Milch shoppen und Stockbrot am Lagerfeuer
Franz Müller ist seit 40 Jahren für den Landkreis Bad Kissingen als Zeltwart am Totnansberg tätig
Vor 40 Jahren war Franz Müller knapp 37 Jahre alt, den Posten als Zeltwart am Totnansberg kannte er, so wie man die Dinge eben kennt, wenn man aus der Gegend kommt. Als die Aufgabe neu besetzt werden sollte, bewarb Müller sich beim damaligen Landrat Marko Dyga – per Telefon sollte der erste Kontakt erfolgen. „So einfach wie heute war das allerdings nicht, es gab kein Handy und man konnte nicht einfach so von überall aus telefonieren“, erinnert sich Müller, der damals auch Vorstand vom Wanderverein Wanderfalken Stangenroth gewesen ist. In dem Unternehmen in Wildflecken, in dem der heute fast 77-Jährige in der Produktion arbeitete, gab es nur eine Möglichkeit: Das Telefon im Vorzimmer des Betriebsrats zu nutzen. Die Sekretärin machte es möglich, das Gespräch verlief positiv und seit seiner persönlichen Vorstellung ist Franz Müller offiziell für den Landkreis Bad Kissingen als Zeltwart am Totnansberg unterwegs. „Wenn jemand eine Tätigkeit über einen so langen Zeitraum zuverlässig ausübt, dann zeugt das von viel Freude an dem, was man macht. Für dieses Engagement danken wir sehr herzlich“, sagte stellvertretender Landrat Emil Müller und gratulierte mit einem Präsent.
„Hier auf dem Zeltplatz gibt es immer viel zu tun“, sagt Franz Müller „vor allem am Wochenende.“ Das hieß für die Familie früher: Den Sommer während der Hochsaison daheim zu bleiben und erst im Dezember – wenn überhaupt – in den Urlaub zu starten, denn „hier in der Rhön ist es so schön.“ Reinigen, Instandhalten, Kontrolle – so könnte man die Arbeit zusammenfassen, aber das ist zur kurz gegriffen. Die Aufgaben sind so vielfältig wie die Menschen, die auf dem Zeltplatz campieren. Einmal, so der Zeltwart, da hatte sich ein LKW, der mit Fahrrädern und Zeltmaterial beladen war, festgekeilt. „Er stand fast 14 Tage auf dem Platz, bis er mit einer Seilwinde herausgezogen werden konnte.“ Und, wer hat es organisiert? Na klar: Franz Müller.

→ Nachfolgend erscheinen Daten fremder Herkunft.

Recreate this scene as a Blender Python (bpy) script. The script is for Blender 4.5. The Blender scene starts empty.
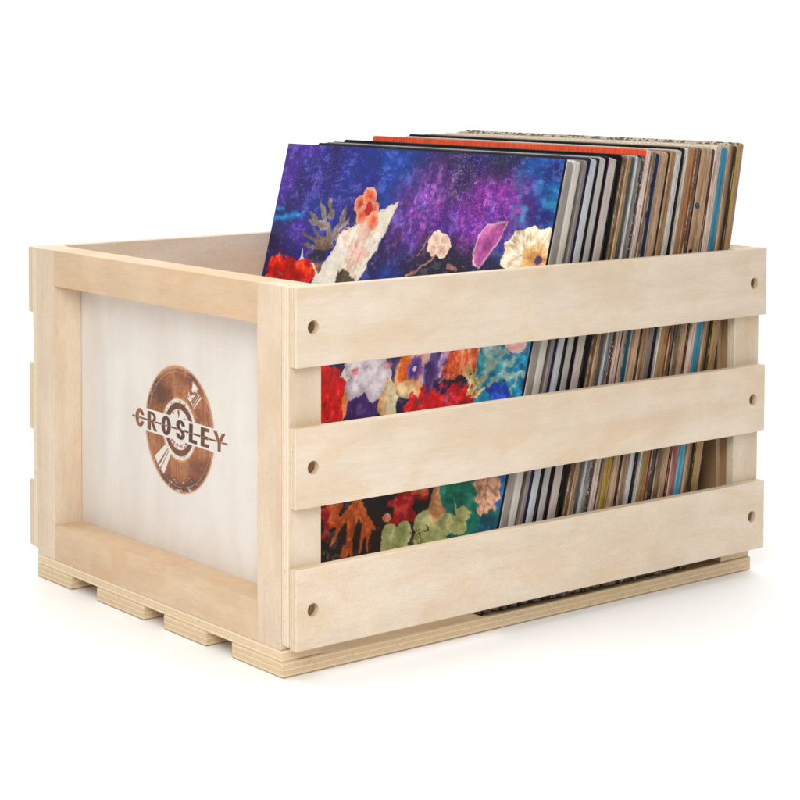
import bpy, bmesh, math, random
import numpy as np
from mathutils import Matrix, Vector

S = 0.00926            # crate units (about 0.93 cm) to metres
rnd = random.Random(7)
C = bpy.context.scene.collection
sc = bpy.context.scene

# ------------------------------------------------------------------ helpers
def lin(c):
    o = []
    for v in c:
        v = v / 255.0
        o.append(v / 12.92 if v <= 0.04045 else ((v + 0.055) / 1.055) ** 2.4)
    return o
def lin4(c): return tuple(lin(c)) + (1.0,)

class NT:
    def __init__(s, name):
        s.m = bpy.data.materials.new(name); s.m.use_nodes = True
        s.t = s.m.node_tree; s.t.nodes.clear()
        s.out = s.n('ShaderNodeOutputMaterial'); s.b = s.n('ShaderNodeBsdfPrincipled')
        s.l(s.b.outputs[0], s.out.inputs[0])
    def n(s, t, **k):
        x = s.t.nodes.new(t)
        for a, v in k.items(): setattr(x, a, v)
        return x
    def l(s, a, b): s.t.links.new(a, b)
    def math(s, op, a, b=None, clamp=False):
        x = s.n('ShaderNodeMath', operation=op, use_clamp=clamp)
        for i, v in enumerate((a, b)):
            if v is None: continue
            if isinstance(v, (int, float)): x.inputs[i].default_value = v
            else: s.l(v, x.inputs[i])
        return x.outputs[0]
    def mix(s, f, a, b, mode='MIX'):
        x = s.n('ShaderNodeMix', data_type='RGBA', blend_type=mode)
        for i, v in ((0, f), (6, a), (7, b)):
            if isinstance(v, (int, float)): x.inputs[i].default_value = v
            elif isinstance(v, tuple): x.inputs[i].default_value = v
            else: s.l(v, x.inputs[i])
        return x.outputs[2]
    def ramp(s, f, stops, interp='LINEAR'):
        r = s.n('ShaderNodeValToRGB'); r.color_ramp.interpolation = interp
        e = r.color_ramp.elements
        while len(e) > 1: e.remove(e[-1])
        e[0].position = stops[0][0]; e[0].color = stops[0][1]
        for p, c in stops[1:]:
            q = e.new(p); q.color = c
        s.l(f, r.inputs[0]); return r.outputs[0]
    def coords(s, scale, jitter=True, seed=0.0):
        tc = s.n('ShaderNodeTexCoord'); mp = s.n('ShaderNodeMapping')
        mp.inputs['Scale'].default_value = scale
        if jitter:
            oi = s.n('ShaderNodeObjectInfo')
            off = s.n('ShaderNodeCombineXYZ')
            a = s.math('MULTIPLY', oi.outputs['Random'], 37.0 + seed)
            s.l(a, off.inputs[0]); b = s.math('MULTIPLY', oi.outputs['Random'], 53.0 + seed); s.l(b, off.inputs[1]); s.l(a, off.inputs[2])
            s.l(off.outputs[0], mp.inputs['Location'])
        s.l(tc.outputs['Object'], mp.inputs['Vector'])
        return mp.outputs[0], tc
    def noise(s, vec, scale, detail=4, rough=.55, dist=0):
        x = s.n('ShaderNodeTexNoise')
        x.inputs['Scale'].default_value = scale; x.inputs['Detail'].default_value = detail
        x.inputs['Roughness'].default_value = rough; x.inputs['Distortion'].default_value = dist
        s.l(vec, x.inputs['Vector']); return x.outputs[0]
def g(v): return (v, v, v, 1)

def wood(name, col, col2, grain, ply=None, thick=0.8, edge=(214, 190, 152), edge2=(150, 112, 74), strength=1.0, rough=.62, plies=5):
    """pale wood: long soft grain along one axis; plywood shows its layers on the cut edges"""
    m = NT(name)
    sc3 = [1, 1, 1]; sc3[grain] = 0.09
    v, tc = m.coords(tuple(sc3))
    sc4 = [1, 1, 1]; sc4[grain] = 0.35
    v2, _ = m.coords(tuple(sc4), seed=5)
    broad = m.noise(v2, 16, 3, .5, 1.6)
    cath = m.noise(v, 60, 5, .6, .8)
    fine = m.noise(v, 900, 3, .7)
    pore = m.noise(v, 2200, 2, .6)
    base = m.mix(m.ramp(broad, [(.35, g(0)), (.68, g(1))]), lin4(col), lin4(col2))
    base = m.mix(m.ramp(cath, [(.42, g(0)), (.72, g(.45 * strength))]), base, lin4([c * .90 for c in col2]))
    base = m.mix(m.ramp(fine, [(.40, g(0)), (.75, g(.30 * strength))]), base, lin4([c * .80 for c in col2]))
    base = m.mix(m.ramp(pore, [(.60, g(0)), (.80, g(.25 * strength))]), base, lin4([c * .66 for c in col2]))
    # cloudy bleached patches
    v3, _ = m.coords((1, 1, 1), seed=11)
    cl = m.noise(v3, 28, 4, .6)
    base = m.mix(m.ramp(cl, [(.45, g(0)), (.75, g(.35))]), base, lin4([min(255, c * 1.05) for c in col]))
    # tiny dark flecks
    fl = m.noise(v3, 420, 1, .4)
    base = m.mix(m.ramp(fl, [(.765, g(0)), (.80, g(.3))]), base, lin4([c * .70 for c in col2]))
    v6, _ = m.coords(tuple(.45 if i == grain else 1.3 for i in range(3)), seed=17)
    fig = m.noise(v6, 20, 3, .5, 2.5)
    base = m.mix(m.ramp(fig, [(.54, g(0)), (.66, g(.5 * strength)), (.70, g(.15 * strength)), (.80, g(.5 * strength))]), base, lin4([col2[0] * .985, col2[1] * .94, col2[2] * .84]))
    mott = m.noise(v3, 1300, 2, .6)
    base = m.mix(m.ramp(mott, [(.40, g(.16)), (.60, g(0))]), base, lin4([c * .72 for c in col2]))
    bump_src = m.math('ADD', fine, m.math('MULTIPLY', pore, .6))
    if ply is not None:
        sep = m.n('ShaderNodeSeparateXYZ'); m.l(tc.outputs['Object'], sep.inputs[0])
        geo = m.n('ShaderNodeTexCoord'); sn = m.n('ShaderNodeSeparateXYZ'); m.l(geo.outputs['Normal'], sn.inputs[0])
        wob = m.math('MULTIPLY', m.math('SUBTRACT', m.noise(v3, 70, 2), .5), .05)
        t = m.math('ADD', m.math('ADD', m.math('DIVIDE', sep.outputs[ply], thick * S), .5), wob)
        t5 = m.math('MULTIPLY', t, float(plies))
        cell = m.math('FLOOR', t5)
        fr = m.math('FRACT', t5)
        glue = m.math('LESS_THAN', m.math('MINIMUM', fr, m.math('SUBTRACT', 1.0, fr)), .075)
        odd = m.math('MODULO', m.math('ABSOLUTE', cell), 2.0)
        sc5 = [.25, .25, .25]; sc5[ply] = 1.0
        v5, _ = m.coords(tuple(sc5), seed=3)
        en = m.noise(v5, 1400, 3, .7); en2 = m.noise(v3, 240, 3, .7)
        layer = m.mix(m.math('MULTIPLY', odd, .38), lin4(edge), lin4([a * .45 + b * .55 for a, b in zip(edge, edge2)]))
        layer = m.mix(m.ramp(en, [(.42, g(0)), (.75, g(.32))]), layer, lin4(edge2))
        layer = m.mix(m.math('MULTIPLY', glue, m.ramp(en2, [(.38, g(.10)), (.62, g(.6))])), layer, lin4([c * .72 for c in edge2]))
        layer = m.mix(m.ramp(en2, [(.64, g(0)), (.74, g(.5))]), layer, lin4([c * .55 for c in edge2]))
        isedge = m.math('LESS_THAN', m.math('ABSOLUTE', sn.outputs[ply]), .6)
        base = m.mix(isedge, base, layer)
    m.l(base, m.b.inputs['Base Color'])
    m.b.inputs['Roughness'].default_value = rough
    m.b.inputs['Specular IOR Level'].default_value = .3
    bp = m.n('ShaderNodeBump'); bp.inputs['Strength'].default_value = .25; bp.inputs['Distance'].default_value = .00025
    m.l(bump_src, bp.inputs['Height']); m.l(bp.outputs[0], m.b.inputs['Normal'])
    return m.m

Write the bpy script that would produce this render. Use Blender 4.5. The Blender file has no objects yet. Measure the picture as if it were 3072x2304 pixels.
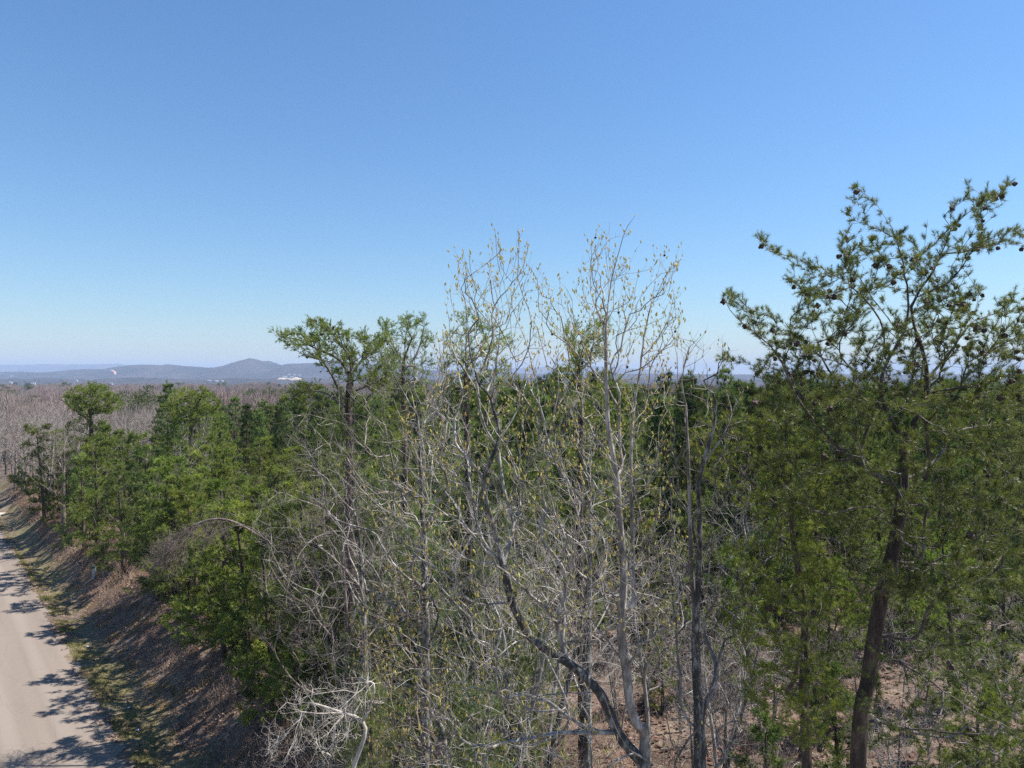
import bpy, math, random
import numpy as np
from mathutils import Vector

SC = bpy.context.scene
COL = SC.collection
RNG = np.random.default_rng(7)
random.seed(7)

# ------------------------------------------------------------------ camera
CAM = np.array([0.0, 0.0, 12.5])
PITCH = math.atan(8 / 710)
cd = bpy.data.cameras.new('camera')
cam = bpy.data.objects.new('camera', cd)
COL.objects.link(cam)
cam.location = CAM
cam.rotation_euler = (math.radians(90) - PITCH, 0, 0)
cd.sensor_width = 36
cd.lens = 710 / 1024 * 36
cd.clip_start = 0.1
cd.clip_end = 40000
SC.camera = cam

# ------------------------------------------------------------------ light
SUN_EL, SUN_AZ = math.radians(55), math.radians(12)      # azimuth from +X towards +Y
SUN_DIR = Vector((math.cos(SUN_EL) * math.cos(SUN_AZ), math.cos(SUN_EL) * math.sin(SUN_AZ), math.sin(SUN_EL)))
world = bpy.data.worlds.new('World')
SC.world = world
world.use_nodes = True
wn = world.node_tree
wn.nodes.clear()
wo = wn.nodes.new('ShaderNodeOutputWorld')
bg = wn.nodes.new('ShaderNodeBackground')
sky = wn.nodes.new('ShaderNodeTexSky')
sky.sky_type = 'NISHITA'
sky.sun_disc = False
sky.sun_elevation = SUN_EL
sky.sun_rotation = math.radians(90) - SUN_AZ
sky.altitude = 300
sky.dust_density = 0.1
sky.ozone_density = 10.0
sky.air_density = 1.4
hs = wn.nodes.new('ShaderNodeHueSaturation')
hs.inputs['Saturation'].default_value = 1.05
wn.links.new(sky.outputs[0], hs.inputs['Color'])
wn.links.new(hs.outputs[0], bg.inputs[0])
bg.inputs[1].default_value = 0.072
wn.links.new(bg.outputs[0], wo.inputs[0])
sd = bpy.data.lights.new('sun', 'SUN')
sd.energy = 5.0
sd.angle = math.radians(0.5)
sd.color = (1.0, 0.95, 0.88)
sun = bpy.data.objects.new('sun', sd)
COL.objects.link(sun)
sun.rotation_euler = SUN_DIR.to_track_quat('Z', 'Y').to_euler()
SC.view_settings.view_transform = 'Standard'
SC.view_settings.look = 'None'
SC.view_settings.exposure = 1.05
SC.view_settings.gamma = 1.0
SC.view_settings.use_curve_mapping = False
SC.render.engine = 'CYCLES'
SC.cycles.use_denoising = False
SC.cycles.sample_clamp_indirect = 3.0
SC.cycles.denoiser = 'OPENIMAGEDENOISE'
SC.cycles.denoising_input_passes = 'RGB_ALBEDO_NORMAL'
SC.cycles.denoising_prefilter = 'ACCURATE'
SC.cycles.max_bounces = 5
SC.cycles.diffuse_bounces = 3
SC.cycles.transmission_bounces = 3
SC.cycles.volume_bounces = 0
SC.cycles.use_adaptive_sampling = False

# ------------------------------------------------------------------ helpers
def P(u, v, Y):
    """a direction in the photograph (3072 x 2304 px) taken to the depth Y metres"""
    x = (u / 3 - 512) / 710
    z = (384 - v / 3) / 710
    d = np.array([x, math.cos(PITCH) + z * math.sin(PITCH), -math.sin(PITCH) + z * math.cos(PITCH)])
    return CAM + d * (Y / d[1])

def sstep(a, b, x):
    t = np.clip((x - a) / (b - a), 0, 1)
    return t * t * (3 - 2 * t)

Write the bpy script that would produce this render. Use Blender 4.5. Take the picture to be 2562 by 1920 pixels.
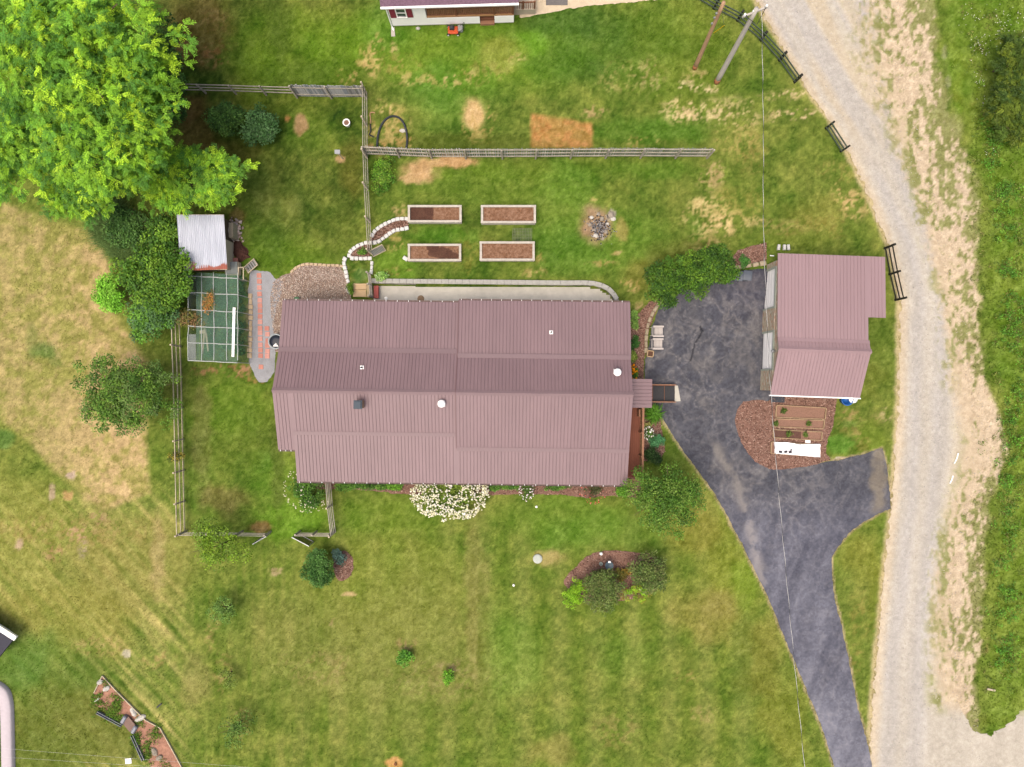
import bpy, math, random
import numpy as np
from mathutils import Vector, Matrix, geometry

# ------------------------------------------------------------------ clear, camera, sky, sun, exposure
for o in list(bpy.data.objects):
    bpy.data.objects.remove(o)
SC = bpy.context.scene
COL = SC.collection
H = 49.4            # camera height in metres
S = 36.0            # photograph pixels per metre on the ground
CX, CY = 1281.0, 960.0

cam_d = bpy.data.cameras.new('camera'); cam = bpy.data.objects.new('camera', cam_d); COL.objects.link(cam)
cam.location = (0, 0, H); cam.rotation_euler = (0, 0, 0)
cam_d.sensor_width = 36.0; cam_d.lens = 36.0 * H / (2562 / S)
cam_d.clip_start = 0.5; cam_d.clip_end = 3000
SC.camera = cam

SUN = Vector((-0.21, -0.24, 0.93)).normalized()
W = bpy.data.worlds.new('World'); SC.world = W; W.use_nodes = True
nt = W.node_tree; nt.nodes.clear()
sky = nt.nodes.new('ShaderNodeTexSky'); sky.sky_type = 'NISHITA'; sky.sun_disc = False
sky.sun_elevation = math.asin(SUN.z); sky.sun_rotation = math.atan2(SUN.x, SUN.y)
sky.air_density = 1.0; sky.dust_density = 10.0; sky.ozone_density = 0.3
bg = nt.nodes.new('ShaderNodeBackground'); bg.inputs['Strength'].default_value = 0.15
wo = nt.nodes.new('ShaderNodeOutputWorld')
nt.links.new(sky.outputs[0], bg.inputs[0]); nt.links.new(bg.outputs[0], wo.inputs[0])

sun_d = bpy.data.lights.new('sun', 'SUN'); sun_d.energy = 0.6; sun_d.angle = math.radians(36); sun_d.color = (1.0, 0.95, 0.87)
sun = bpy.data.objects.new('sun', sun_d); COL.objects.link(sun)
sun.rotation_euler = SUN.to_track_quat('Z', 'Y').to_euler(); sun.location = SUN * 60

SC.view_settings.view_transform = 'Standard'; SC.view_settings.look = 'None'
SC.view_settings.exposure = 0.52; SC.view_settings.gamma = 1.0; SC.view_settings.use_curve_mapping = False
SC.render.engine = 'CYCLES'
SC.cycles.max_bounces = 6; SC.cycles.diffuse_bounces = 3; SC.cycles.transparent_max_bounces = 12
K = 1.75            # displayed value of a flat sunlit surface over its base colour

rng = np.random.default_rng(11)
random.seed(5)

# ------------------------------------------------------------------ numbers
def lin(c):
    c = np.asarray(c, dtype=float) / 255.0
    return np.where(c <= 0.04045, c / 12.92, ((c + 0.055) / 1.055) ** 2.4)

def T(r, g, b, f=1.0):
    """base colour of a surface that looks r,g,b (0-255) lying flat in this light"""
    return tuple(np.minimum(lin((r, g, b)) / K * f, 0.85))

def smooth(a, b, x):
    t = np.clip((x - a) / (b - a), 0, 1)
    return t * t * (3 - 2 * t)

def _hash(ix, iy, seed):
    h = (ix.astype(np.int64) * 374761393 + iy.astype(np.int64) * 668265263 + seed * 974634777) & 0xffffffff
    h = ((h ^ (h >> 13)) * 1274126177) & 0xffffffff
    return ((h ^ (h >> 16)) & 0xffff) / 65535.0

def vnoise(x, y, seed=0):
    x = np.asarray(x, float); y = np.asarray(y, float)
    ix = np.floor(x); iy = np.floor(y); fx = x - ix; fy = y - iy
    fx = fx * fx * (3 - 2 * fx); fy = fy * fy * (3 - 2 * fy)
    a = _hash(ix, iy, seed); b = _hash(ix + 1, iy, seed); c = _hash(ix, iy + 1, seed); d = _hash(ix + 1, iy + 1, seed)
    return (a * (1 - fx) + b * fx) * (1 - fy) + (c * (1 - fx) + d * fx) * fy

def fbm(x, y, s, octv=3, seed=0):
    t = 0; a = 1.0; n = 0
    ca, sa = math.cos(0.6), math.sin(0.6)
    x = np.asarray(x, float) / s; y = np.asarray(y, float) / s
    for i in range(octv):
        t = t + a * vnoise(x, y, seed * 17 + i); n += a; a *= 0.55
        x, y = (x * ca - y * sa) * 2.03 + 7.1, (x * sa + y * ca) * 2.03 + 3.7
    return t / n

def inpoly(px, py, poly):
    px = np.asarray(px, float); py = np.asarray(py, float)
    r = np.zeros(px.shape, bool); n = len(poly)
    for i in range(n):
        x0, y0 = poly[i]; x1, y1 = poly[(i + 1) % n]
        if y0 == y1: continue
        r ^= ((y0 > py) != (y1 > py)) & (px < (x1 - x0) * (py - y0) / (y1 - y0) + x0)
    return r

def segdist(px, py, pts):
    d = np.full(np.shape(px), 1e9)
    for (x0, y0), (x1, y1) in zip(pts[:-1], pts[1:]):
        dx, dy = x1 - x0, y1 - y0; L = dx * dx + dy * dy + 1e-9
        t = np.clip(((px - x0) * dx + (py - y0) * dy) / L, 0, 1)
        d = np.minimum(d, np.hypot(px - x0 - t * dx, py - y0 - t * dy))
    return d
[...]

Das Gelände checken bevor die Gruppen anreisen und überprüfen ob alles in Ordnung ist, wenn die Gäste wieder abreisen, das zählt zum Standard der Aufgaben eines Zeltwarts. Egal ob der Rasen gemäht, die Grube geleert werden muss, kleine Reparaturen oder auch mal ein Tipp zur Shoppingtour ansteht – Müller kümmert sich. Wobei das mit der Shoppingtour in der direkten Nähe sehr überschaubar ist. „Früher war für die Gäste aus der Stadt schon der Milcheinkauf ein Abenteuer“, berichtet der Senior. Mit einer Kanne im Schlepptau führte die Wanderung vom Zeltplatz auf einen der Bauernhöfe, hier wurde dann Kuhmilch geshoppt. „Nicht wenige Kinder und Jugendliche standen zum ersten Mal in einem Kuhstall, das war für viele ein echtes Erlebnis“, erinnert sich Müller. Heute schickt er sie in den Supermarkt.
Wenn es, wie vor kurzem, tageweise in Strömen regnet, arrangiert Müller auch schon mal eine Fahrt „zum Aufwärmen“ in eine Therme oder in eine nächst gelegene größere Stadt. Als Zeltwart ist er zudem als Postbote vor Ort tätig, er verteilt normalerweise Ansichtskarten oder kleine Päckchen, die vorwiegend Eltern schicken. „Gummistiefel waren aber auch schon dabei“, zählt er die eher kuriosen Sendungen auf. Bis zu 80 Personen können auf dem Zeltplatz, der mitten in der Rhön liegt, übernachten. Es gibt Dusch- und Waschräume und ein Versorgerhaus mit einer eingerichteten Küche und einem separaten Vorratsraum. Ess- und Kochgeschirr bringen die Teilnehmer und Teilnehmerinnen selbst mit. „Spaghetti mit Hackfleischsoße steht ganz oben auf der Liste der Selbstversorger“, nennt Müller das Lieblingsgericht der Gäste, es wurde aber auch schon Pizza bestellt. Lagerfeuer mit Stockbrot steht ebenfalls hoch im Kurs am Totnansberg. Kein Wunder, es rundet am Abend das Abenteuer auf Zeit ab.